Although Leander van Ess was a controversial figure in German religious history in the early nineteenth century, he has been nearly forgotten today. Born Johann Heinrich van Ess in Warburg in 1772, he took the name Leander when he joined the Benedictines at Marienmunster, in 1790. He retained that name even after the secularization of 1803. After a period in the pastorate, during which he published a translation of the New Testament into German, he became pastor of the Roman Catholic congregation of the Elisabethkirche in Marburg and Professor of Catholic Theology at the University from 1812 to 1822. He later moved to Darmstadt, where he devoted himself to distributing the translation of the New Testament and translating the Old Testament. His work was supported by the British and Foreign Bible Society. His New Testament, on the Index of Prohibited Books after 1821, is said to have been the most widely distributed German biblical translation after Luther's. At the time of the sale of books to New York, he lived in Alzey. He died in 1847 at Affolterbach in the Odenwald.

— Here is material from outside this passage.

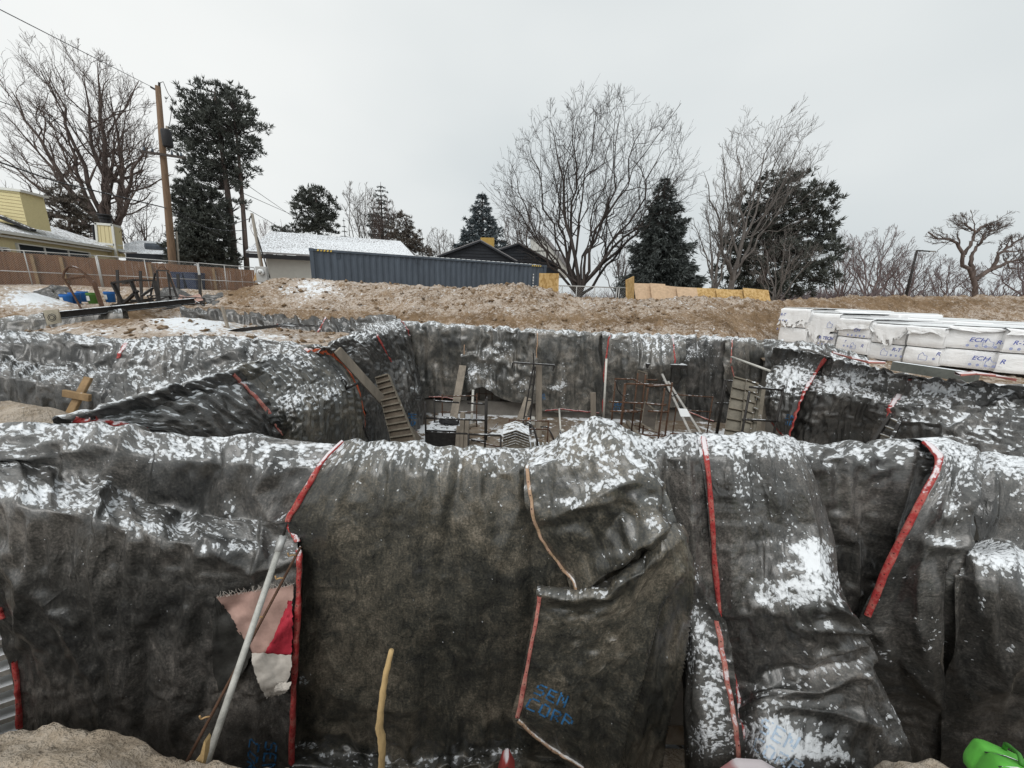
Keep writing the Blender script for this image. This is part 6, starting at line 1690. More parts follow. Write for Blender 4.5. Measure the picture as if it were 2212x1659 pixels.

A major publication on the exhibition is available, containing essays on the life of Leander van Ess by Johannes Altenberend and on his book collections by Milton Gatch, as well as an essay contributed by Paul Needham on a datable fragment of Dutch prototypography in the binding of one of van Ess's manuscripts. The volume also contains a full catalogue of the exhibition with extensive illustration. It was produced by Stamperia Valdonega in Verona, Italy.

From the Grolier Club, the exhibit traveled to the Gutenberg-Museum in Mainz, Germany (19 February - 27 April 1997), the Erzbischöfliches Diözesanmuseum in Paderborn, Germany, where van Ess lived the earlier part of his life (23 May - 3 August 1977), the Thomas Fisher Rare Book Library of the University of Toronto (10 September - 19 December 1997) and the Bridwell Library of the Perkins School of Theology, Southern Methodist University, Dallas, Texas (2 February - 25 April 1998).